You can discuss abortion without mentioning sex at all. However, if a child asks you something sex-related, you can give a vague response and gently return them to the topic at hand. For instance, if a child asks, “How is a baby made?” you can respond by saying, “Sometimes people plan to have a baby, and sometimes someone has the potential to have a baby without planning for one. That person might not be ready to support a baby, though, so that’s why they need to have the right to choose.”
Make what’s currently happening with Roe v Wade a part of the conversation.
Once children understand abortion access, it’s good to continue the conversation with what is happening to abortion access currently. There are many complexities to the overturning of Roe v Wade that can be condensed down to make the topic easier to grasp. To start, explain how all people in the United States could choose when they wanted to have a baby, and our government protected that right for almost 50 years. Then move on to how recently, the government decided that each state would determine for itself if people should have the right to choose. You can explain what that means for people in states that don’t allow abortion or even specifically talk about the state you live in and what abortion rights look like there. Either way, children need to know why they’re having this conversation with you now.
Remember that abortion is an intersectional issue.
It’s common for white cisgender women to dominate the conservation about abortion.
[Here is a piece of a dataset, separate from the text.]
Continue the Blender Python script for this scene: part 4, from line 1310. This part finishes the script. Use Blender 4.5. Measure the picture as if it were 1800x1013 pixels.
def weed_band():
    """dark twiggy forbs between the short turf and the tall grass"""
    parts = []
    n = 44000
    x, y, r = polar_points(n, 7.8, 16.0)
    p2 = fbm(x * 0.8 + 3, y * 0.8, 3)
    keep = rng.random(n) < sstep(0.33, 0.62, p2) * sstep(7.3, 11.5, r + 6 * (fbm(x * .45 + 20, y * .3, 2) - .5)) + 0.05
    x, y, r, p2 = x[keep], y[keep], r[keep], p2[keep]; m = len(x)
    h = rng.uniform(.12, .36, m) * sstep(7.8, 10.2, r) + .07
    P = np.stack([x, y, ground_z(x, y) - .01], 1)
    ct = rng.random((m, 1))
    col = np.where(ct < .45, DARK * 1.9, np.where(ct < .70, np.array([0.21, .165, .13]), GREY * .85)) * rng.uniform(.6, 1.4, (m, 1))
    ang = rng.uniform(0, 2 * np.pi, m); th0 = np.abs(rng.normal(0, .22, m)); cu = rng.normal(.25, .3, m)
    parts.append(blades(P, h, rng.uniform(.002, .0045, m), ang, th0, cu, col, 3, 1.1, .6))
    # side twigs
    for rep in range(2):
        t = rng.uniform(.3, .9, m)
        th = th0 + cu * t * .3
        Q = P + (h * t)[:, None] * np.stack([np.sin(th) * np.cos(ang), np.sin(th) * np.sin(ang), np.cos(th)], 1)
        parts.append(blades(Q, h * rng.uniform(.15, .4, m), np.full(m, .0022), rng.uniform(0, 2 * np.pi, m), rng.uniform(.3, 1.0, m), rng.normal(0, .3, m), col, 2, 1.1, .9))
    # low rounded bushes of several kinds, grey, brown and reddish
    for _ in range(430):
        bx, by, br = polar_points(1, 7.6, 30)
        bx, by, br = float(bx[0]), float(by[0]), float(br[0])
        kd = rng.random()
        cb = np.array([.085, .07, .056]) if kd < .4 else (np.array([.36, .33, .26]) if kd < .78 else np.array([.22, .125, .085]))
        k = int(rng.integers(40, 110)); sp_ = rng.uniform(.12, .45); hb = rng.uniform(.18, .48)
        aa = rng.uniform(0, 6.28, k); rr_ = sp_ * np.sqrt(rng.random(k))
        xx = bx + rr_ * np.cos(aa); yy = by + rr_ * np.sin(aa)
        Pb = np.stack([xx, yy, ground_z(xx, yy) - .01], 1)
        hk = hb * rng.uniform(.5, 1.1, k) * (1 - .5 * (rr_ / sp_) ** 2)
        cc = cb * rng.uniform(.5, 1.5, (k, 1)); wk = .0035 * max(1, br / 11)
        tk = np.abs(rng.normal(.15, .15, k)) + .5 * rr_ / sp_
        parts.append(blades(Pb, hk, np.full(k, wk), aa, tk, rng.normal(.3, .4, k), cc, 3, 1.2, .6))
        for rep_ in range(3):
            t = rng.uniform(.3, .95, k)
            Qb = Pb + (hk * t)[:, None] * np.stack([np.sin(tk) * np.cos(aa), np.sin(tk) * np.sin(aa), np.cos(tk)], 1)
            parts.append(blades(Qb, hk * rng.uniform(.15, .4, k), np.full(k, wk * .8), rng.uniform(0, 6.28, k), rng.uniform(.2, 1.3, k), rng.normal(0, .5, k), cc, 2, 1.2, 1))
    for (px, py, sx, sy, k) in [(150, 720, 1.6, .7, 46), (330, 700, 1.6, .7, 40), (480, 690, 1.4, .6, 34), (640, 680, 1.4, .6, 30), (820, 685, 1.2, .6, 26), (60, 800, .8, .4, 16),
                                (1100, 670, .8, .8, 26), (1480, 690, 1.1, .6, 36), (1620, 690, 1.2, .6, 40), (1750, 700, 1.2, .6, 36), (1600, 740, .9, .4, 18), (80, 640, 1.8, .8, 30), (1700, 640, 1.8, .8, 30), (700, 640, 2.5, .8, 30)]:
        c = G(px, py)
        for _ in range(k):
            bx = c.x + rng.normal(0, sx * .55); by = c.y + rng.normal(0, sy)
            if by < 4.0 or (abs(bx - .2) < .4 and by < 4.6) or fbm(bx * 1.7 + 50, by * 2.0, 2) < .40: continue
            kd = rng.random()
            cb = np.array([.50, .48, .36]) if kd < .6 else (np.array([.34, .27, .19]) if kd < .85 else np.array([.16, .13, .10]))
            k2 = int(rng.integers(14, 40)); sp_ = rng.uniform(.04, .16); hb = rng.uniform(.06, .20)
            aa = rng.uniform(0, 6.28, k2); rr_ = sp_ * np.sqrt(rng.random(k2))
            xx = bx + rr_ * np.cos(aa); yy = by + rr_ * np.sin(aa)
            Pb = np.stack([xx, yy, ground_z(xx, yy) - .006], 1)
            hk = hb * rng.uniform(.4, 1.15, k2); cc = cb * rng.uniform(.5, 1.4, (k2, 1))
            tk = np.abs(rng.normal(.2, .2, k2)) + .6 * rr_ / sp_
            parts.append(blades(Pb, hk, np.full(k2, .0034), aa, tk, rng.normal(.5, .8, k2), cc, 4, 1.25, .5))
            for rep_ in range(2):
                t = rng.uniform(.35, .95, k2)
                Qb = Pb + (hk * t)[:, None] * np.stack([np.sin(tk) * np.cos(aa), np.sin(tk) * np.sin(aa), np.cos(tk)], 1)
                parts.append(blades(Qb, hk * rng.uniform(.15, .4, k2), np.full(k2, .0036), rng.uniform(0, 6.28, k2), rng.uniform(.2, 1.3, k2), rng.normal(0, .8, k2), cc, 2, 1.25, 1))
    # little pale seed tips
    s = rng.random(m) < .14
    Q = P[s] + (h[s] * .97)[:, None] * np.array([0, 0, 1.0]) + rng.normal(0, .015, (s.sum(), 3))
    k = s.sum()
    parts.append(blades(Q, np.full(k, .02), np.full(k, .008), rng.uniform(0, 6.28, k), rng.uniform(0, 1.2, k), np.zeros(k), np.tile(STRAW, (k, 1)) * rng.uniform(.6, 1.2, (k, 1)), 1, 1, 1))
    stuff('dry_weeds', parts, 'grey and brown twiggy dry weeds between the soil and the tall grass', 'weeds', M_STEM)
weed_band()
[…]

When people say abortion is a “women’s health” issue, it leaves out transgender, nonbinary, and intersex individuals who can also get pregnant. Not only do anti-abortion laws affect these groups in the same way they affect cisgender women, but they may also experience additional mental and physical health complications and safety concerns that could come with pregnancy. It’s essential to remember how restricting abortion access will disproportionately affect BIPOC people too. People of color are more likely to experience childbirth complications than their white counterparts. On top of educating ourselves on the intersectionality of abortion rights, we should also ensure children learn about abortion from an inclusive perspective.
Provide a safe space for children to ask questions and express their feelings about abortion.
Children are curious and are going to have a lot of questions about a topic like this. You should acknowledge and answer their questions as honestly as possible, so they have a solid foundation to build on as they grow up and learn more about abortion. It’s also a good idea to prompt them with questions of your own to check in with how they feel about the conservation. Consider asking “What do you think about that?” periodically, so your kid gets the opportunity to share their thoughts. That gesture will show them that this isn’t a lecture but a conversation you both can equally contribute to.
Overall, the way you approach the topic of abortion with a child is up to you. These are just some guidelines to consider if you are unsure how to proceed. With time, patience, and compassion, you can help your little ones understand why abortion access matters now more than ever.